Description
by Harlan Hubbard
Reviewed by Harry Bryan in WB #224 (Jan/Feb 2012). Harry has recently designed a most charming houseboat for a client (also featured in WB #224), and this book happens to be a favorite of his... in the category of Walden and Living the Good Life.
In 1944 Harlan and Anna Hubbard built a small houseboat that accommodated their needs. Shantyboat is the story of their journey down the Ohio and Mississippi rivers to New Orleans. Harlan's illustrations are a great addition to the text.
And, if you've not seen Christopher Cunningham's editor's page in Small Boats Monthly, take a look at Anna and Harlan 1985.
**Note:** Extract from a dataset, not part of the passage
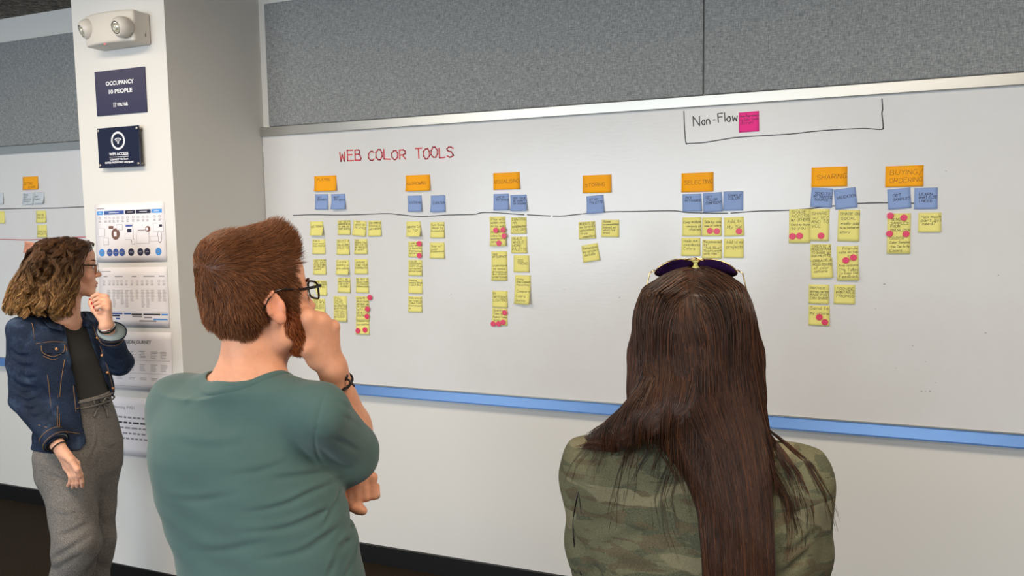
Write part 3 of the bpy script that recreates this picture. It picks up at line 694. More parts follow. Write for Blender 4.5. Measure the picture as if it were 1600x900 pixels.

From Wendell Berry's foreword:An account of life amid the elements: the backlands and backwaters, weather and currents that require human skill to be great because human control is so small. But it is by the same token, and even more, and account of domestic life... the boat conveys its household into the wilderness. From its windows, the world is newly seen and understood.
352 pp., softcover
Review
Some books, such as Thoreau's Walden,or Nearing's Living The Good Life, have become a permanent part of my home library. Every so often I reread them, my life's intervening experience lending new insight to the author's words. Shantyboat is such a book, and as I return my dog-eared copy to the bookcase, I know that someday I will read it yet again and it will once more offer a fresh perspective for my own life.